WORK REQUIRED: Check the listing below for lines that hold "from". How many are there? Please give only the number.

DATA FOR THE TASK:
====
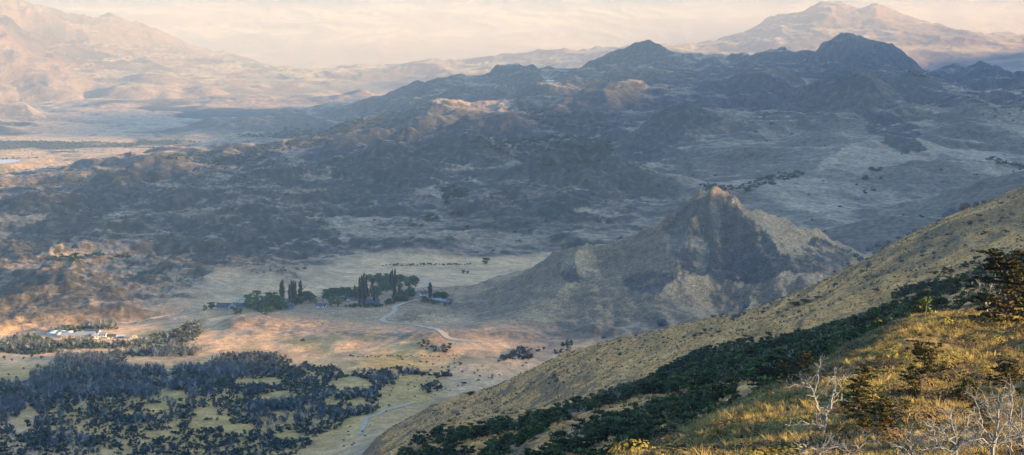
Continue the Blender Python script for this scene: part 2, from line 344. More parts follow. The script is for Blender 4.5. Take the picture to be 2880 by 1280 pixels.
====
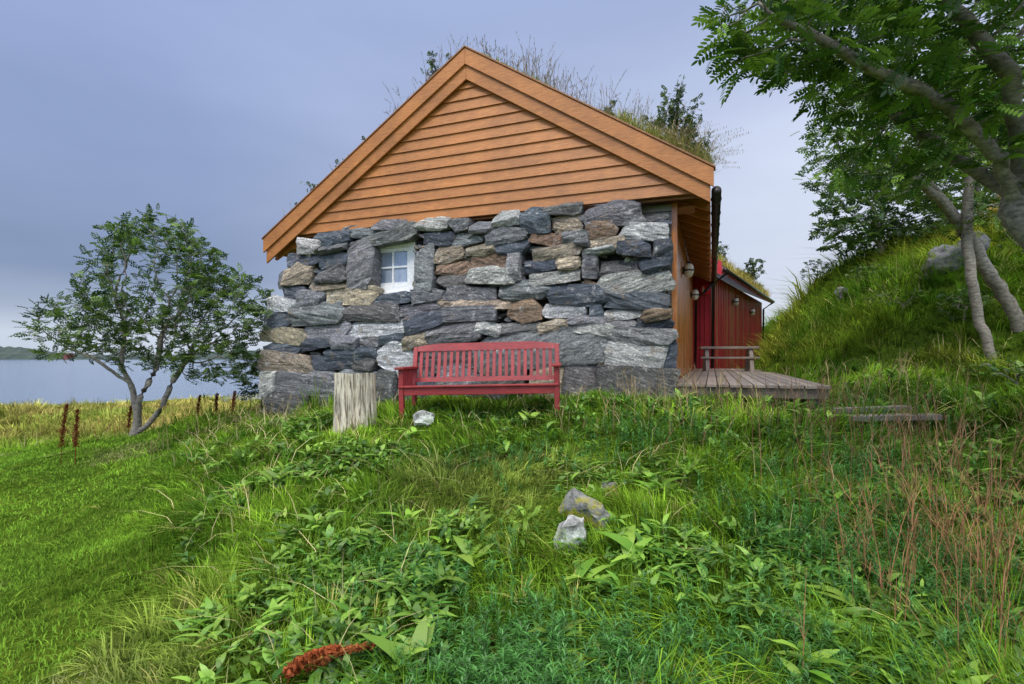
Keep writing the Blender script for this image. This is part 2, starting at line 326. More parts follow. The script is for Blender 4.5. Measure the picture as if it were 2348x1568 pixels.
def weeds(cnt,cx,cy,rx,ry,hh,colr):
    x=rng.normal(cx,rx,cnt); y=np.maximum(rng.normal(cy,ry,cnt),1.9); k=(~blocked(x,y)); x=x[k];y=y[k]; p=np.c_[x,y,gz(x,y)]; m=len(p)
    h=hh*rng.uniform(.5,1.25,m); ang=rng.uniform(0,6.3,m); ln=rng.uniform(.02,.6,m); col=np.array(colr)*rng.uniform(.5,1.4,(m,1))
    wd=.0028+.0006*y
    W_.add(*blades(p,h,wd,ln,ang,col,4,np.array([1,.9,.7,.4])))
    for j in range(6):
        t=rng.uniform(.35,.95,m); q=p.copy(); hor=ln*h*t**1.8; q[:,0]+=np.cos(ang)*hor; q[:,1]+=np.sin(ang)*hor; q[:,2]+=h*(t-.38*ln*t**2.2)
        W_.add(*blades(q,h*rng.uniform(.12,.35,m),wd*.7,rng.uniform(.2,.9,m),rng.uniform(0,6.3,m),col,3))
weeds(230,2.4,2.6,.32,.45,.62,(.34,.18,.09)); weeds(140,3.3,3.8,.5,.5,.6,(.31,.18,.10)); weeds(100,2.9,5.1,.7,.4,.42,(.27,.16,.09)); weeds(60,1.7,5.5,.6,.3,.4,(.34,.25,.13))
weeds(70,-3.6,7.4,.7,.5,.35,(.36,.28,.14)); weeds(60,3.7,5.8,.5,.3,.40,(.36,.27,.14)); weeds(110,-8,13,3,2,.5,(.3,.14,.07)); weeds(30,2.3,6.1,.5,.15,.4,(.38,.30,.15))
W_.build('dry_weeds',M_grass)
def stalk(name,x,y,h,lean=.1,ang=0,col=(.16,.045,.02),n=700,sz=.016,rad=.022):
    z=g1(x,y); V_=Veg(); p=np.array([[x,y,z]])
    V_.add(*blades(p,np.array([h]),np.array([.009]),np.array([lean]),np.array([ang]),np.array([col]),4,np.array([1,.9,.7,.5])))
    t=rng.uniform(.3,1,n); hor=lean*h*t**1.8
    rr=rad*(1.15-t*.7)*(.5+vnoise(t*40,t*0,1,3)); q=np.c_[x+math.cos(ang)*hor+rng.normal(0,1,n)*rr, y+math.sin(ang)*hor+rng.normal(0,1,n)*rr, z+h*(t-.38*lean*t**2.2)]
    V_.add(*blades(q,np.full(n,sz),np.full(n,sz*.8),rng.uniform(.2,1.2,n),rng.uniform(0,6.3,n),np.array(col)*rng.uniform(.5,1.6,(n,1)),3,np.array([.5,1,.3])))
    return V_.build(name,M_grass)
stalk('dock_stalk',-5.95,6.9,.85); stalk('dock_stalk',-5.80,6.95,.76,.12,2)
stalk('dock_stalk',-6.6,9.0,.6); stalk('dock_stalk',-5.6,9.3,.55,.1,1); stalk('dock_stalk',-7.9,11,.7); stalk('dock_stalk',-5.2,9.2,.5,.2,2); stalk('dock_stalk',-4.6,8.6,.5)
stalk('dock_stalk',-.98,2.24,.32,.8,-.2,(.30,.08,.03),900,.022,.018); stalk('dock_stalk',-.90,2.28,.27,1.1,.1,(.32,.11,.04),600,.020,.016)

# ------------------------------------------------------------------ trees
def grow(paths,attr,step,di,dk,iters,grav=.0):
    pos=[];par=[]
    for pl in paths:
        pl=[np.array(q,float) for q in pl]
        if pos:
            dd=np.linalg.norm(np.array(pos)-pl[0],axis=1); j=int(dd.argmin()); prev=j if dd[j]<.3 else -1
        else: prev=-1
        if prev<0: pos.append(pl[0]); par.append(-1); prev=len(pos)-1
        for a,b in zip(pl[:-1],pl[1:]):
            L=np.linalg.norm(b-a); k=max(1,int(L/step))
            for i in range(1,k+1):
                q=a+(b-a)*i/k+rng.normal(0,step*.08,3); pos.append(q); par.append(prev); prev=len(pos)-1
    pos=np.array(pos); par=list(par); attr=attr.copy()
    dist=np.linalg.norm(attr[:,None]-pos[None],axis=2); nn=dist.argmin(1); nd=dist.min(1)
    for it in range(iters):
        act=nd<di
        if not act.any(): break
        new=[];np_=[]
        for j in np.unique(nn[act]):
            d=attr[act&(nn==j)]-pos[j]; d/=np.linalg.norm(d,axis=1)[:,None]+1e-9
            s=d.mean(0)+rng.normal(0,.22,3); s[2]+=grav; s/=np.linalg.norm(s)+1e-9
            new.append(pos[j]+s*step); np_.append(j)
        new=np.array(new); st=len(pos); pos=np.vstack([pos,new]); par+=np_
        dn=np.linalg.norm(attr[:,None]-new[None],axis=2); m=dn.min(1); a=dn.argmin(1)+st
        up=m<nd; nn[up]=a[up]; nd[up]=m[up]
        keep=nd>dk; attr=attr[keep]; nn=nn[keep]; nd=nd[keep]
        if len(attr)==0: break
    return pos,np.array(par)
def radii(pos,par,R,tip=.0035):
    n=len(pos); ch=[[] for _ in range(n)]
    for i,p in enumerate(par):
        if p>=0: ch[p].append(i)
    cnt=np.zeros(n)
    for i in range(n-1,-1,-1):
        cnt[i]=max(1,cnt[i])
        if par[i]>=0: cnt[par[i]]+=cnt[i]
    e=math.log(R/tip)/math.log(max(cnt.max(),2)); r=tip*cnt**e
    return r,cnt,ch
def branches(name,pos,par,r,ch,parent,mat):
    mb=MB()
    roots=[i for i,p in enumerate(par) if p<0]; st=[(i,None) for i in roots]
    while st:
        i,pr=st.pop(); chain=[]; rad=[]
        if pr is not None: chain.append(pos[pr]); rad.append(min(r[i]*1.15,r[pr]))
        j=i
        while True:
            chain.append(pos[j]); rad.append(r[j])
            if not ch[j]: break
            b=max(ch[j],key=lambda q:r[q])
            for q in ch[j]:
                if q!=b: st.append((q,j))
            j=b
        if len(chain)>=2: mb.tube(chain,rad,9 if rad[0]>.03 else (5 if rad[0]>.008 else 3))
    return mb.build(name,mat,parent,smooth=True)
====
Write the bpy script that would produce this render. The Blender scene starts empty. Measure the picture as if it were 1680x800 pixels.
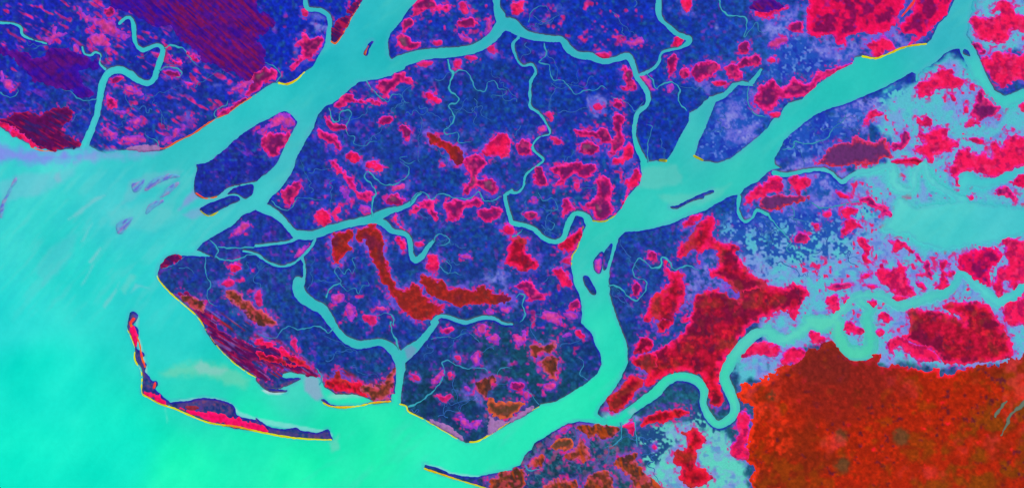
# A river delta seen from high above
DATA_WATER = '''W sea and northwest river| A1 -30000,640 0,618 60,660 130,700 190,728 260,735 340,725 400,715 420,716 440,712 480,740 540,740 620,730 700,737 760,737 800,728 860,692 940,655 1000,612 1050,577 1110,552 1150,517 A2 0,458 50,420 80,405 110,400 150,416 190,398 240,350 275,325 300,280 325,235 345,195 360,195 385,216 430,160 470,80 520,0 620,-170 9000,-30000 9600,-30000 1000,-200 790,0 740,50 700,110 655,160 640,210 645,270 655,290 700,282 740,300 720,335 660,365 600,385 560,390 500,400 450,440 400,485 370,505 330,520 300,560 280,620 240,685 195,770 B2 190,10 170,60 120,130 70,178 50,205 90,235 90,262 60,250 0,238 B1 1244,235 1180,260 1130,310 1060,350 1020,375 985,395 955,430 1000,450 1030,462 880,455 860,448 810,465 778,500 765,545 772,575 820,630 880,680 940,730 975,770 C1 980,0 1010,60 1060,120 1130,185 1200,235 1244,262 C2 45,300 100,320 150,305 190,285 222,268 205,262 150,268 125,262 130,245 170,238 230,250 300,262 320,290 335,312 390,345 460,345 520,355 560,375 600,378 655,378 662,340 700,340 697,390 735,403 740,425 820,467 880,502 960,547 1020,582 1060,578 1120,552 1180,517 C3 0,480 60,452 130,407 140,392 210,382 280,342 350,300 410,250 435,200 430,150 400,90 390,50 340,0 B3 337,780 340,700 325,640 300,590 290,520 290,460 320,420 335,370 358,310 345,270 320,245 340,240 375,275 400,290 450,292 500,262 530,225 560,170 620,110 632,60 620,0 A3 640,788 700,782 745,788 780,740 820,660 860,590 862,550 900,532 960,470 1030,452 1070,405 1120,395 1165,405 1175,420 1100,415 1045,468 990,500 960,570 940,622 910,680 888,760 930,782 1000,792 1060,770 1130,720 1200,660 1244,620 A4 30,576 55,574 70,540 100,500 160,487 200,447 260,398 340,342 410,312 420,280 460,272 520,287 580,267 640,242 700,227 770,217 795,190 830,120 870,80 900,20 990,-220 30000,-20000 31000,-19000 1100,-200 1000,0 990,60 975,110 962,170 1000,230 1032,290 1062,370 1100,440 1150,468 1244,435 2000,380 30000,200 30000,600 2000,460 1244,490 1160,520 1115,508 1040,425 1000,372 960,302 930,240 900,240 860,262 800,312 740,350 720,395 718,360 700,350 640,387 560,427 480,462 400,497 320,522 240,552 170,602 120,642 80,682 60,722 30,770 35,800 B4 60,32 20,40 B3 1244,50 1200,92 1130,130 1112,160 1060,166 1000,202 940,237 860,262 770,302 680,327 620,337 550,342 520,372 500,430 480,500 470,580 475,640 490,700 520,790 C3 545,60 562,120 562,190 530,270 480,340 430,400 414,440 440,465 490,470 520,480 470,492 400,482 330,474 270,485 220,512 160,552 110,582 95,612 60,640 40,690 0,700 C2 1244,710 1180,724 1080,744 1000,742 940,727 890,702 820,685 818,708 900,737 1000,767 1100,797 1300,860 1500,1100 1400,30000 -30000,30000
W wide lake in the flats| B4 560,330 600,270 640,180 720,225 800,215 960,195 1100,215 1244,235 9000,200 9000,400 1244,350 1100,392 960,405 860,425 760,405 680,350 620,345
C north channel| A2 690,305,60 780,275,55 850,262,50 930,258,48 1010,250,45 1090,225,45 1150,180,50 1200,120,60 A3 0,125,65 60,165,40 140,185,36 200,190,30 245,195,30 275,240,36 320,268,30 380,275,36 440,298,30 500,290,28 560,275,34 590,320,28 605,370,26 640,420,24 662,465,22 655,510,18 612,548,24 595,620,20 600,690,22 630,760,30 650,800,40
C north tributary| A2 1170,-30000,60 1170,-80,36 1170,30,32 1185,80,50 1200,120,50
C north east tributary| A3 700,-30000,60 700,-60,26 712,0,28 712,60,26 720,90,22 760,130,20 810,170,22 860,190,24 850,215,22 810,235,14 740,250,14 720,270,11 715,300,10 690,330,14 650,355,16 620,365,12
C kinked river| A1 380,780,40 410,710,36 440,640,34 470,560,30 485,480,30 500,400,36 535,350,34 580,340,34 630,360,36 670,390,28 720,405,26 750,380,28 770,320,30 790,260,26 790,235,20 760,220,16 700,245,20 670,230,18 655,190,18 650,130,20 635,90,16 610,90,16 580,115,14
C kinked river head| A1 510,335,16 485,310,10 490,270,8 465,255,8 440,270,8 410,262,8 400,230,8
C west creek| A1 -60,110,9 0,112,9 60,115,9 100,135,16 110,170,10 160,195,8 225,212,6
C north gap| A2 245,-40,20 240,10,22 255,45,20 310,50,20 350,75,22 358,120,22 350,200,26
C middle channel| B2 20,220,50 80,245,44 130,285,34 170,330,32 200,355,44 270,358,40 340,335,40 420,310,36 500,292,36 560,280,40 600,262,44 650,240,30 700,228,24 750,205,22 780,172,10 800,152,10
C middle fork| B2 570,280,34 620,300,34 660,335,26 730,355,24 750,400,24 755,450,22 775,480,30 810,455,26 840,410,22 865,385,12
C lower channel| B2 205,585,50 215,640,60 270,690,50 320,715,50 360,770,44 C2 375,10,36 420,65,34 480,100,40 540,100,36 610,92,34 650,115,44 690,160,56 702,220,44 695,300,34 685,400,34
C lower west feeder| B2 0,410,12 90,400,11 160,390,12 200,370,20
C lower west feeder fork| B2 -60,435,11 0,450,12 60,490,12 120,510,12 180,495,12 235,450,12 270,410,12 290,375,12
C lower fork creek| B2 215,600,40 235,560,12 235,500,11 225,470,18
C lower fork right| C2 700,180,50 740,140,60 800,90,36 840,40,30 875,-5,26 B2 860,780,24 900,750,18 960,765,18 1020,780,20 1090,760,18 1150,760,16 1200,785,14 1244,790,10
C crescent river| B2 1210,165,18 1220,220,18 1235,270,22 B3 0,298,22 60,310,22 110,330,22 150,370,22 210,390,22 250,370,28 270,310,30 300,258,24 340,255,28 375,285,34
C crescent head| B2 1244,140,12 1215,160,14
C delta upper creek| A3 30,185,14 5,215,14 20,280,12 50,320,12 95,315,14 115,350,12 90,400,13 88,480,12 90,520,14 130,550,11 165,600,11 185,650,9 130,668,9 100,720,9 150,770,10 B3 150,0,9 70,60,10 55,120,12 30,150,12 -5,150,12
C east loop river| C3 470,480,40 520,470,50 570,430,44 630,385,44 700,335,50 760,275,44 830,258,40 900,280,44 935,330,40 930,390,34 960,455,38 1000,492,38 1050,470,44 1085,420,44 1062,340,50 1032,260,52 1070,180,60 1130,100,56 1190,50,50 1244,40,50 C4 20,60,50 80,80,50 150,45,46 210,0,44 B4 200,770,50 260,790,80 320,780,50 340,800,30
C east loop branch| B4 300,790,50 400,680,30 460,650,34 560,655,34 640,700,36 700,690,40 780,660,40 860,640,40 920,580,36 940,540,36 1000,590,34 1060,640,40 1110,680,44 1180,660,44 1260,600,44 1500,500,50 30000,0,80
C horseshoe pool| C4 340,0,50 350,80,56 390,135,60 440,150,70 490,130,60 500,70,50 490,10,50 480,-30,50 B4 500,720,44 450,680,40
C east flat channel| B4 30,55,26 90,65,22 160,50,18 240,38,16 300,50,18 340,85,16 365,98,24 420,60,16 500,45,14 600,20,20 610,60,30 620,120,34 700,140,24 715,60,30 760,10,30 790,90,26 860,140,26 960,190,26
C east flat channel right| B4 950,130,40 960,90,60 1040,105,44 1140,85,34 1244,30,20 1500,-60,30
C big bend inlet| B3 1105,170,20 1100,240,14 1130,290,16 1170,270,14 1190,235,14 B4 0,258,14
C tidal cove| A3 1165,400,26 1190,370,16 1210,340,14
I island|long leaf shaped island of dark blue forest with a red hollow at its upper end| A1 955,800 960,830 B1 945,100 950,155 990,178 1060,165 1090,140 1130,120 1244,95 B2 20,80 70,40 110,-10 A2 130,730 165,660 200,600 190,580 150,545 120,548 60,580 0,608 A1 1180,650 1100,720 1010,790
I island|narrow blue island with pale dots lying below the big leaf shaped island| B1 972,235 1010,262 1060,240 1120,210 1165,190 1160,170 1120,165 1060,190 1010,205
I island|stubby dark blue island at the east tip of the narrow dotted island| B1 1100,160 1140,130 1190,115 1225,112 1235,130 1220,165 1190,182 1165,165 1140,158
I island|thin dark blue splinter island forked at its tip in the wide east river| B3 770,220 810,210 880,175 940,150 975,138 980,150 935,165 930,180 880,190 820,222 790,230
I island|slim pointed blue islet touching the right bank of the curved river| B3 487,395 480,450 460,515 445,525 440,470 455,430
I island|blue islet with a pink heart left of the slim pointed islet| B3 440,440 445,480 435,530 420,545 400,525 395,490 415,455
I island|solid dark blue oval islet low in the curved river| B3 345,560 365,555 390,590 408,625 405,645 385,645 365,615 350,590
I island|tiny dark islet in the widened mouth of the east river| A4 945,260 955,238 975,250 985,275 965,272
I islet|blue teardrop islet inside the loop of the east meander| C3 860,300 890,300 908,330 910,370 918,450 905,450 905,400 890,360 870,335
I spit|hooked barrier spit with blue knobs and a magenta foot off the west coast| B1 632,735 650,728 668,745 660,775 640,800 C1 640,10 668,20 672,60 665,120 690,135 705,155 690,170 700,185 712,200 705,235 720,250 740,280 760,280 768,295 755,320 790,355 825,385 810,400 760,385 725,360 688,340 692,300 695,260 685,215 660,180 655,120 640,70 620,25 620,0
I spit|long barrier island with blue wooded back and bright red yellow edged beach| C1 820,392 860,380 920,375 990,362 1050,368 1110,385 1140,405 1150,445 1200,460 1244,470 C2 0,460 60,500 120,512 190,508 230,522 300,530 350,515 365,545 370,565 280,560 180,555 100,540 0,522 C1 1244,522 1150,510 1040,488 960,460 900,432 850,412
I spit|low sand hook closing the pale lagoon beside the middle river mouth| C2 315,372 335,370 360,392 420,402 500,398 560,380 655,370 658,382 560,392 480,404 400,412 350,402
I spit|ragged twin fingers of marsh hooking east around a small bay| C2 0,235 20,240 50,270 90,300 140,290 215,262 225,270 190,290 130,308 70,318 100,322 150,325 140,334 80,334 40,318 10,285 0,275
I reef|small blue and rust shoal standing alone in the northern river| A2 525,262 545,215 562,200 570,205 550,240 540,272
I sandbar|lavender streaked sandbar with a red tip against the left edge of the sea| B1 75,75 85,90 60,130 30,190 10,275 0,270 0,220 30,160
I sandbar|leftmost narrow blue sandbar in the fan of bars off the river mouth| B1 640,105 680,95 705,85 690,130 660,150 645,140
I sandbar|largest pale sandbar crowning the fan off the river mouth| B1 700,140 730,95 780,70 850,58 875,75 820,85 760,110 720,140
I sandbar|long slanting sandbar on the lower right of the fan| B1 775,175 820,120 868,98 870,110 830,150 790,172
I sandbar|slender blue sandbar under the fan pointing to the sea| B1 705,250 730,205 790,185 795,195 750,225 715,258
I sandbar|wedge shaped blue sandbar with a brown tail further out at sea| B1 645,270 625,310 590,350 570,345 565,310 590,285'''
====
ANSWER IN FULL: 2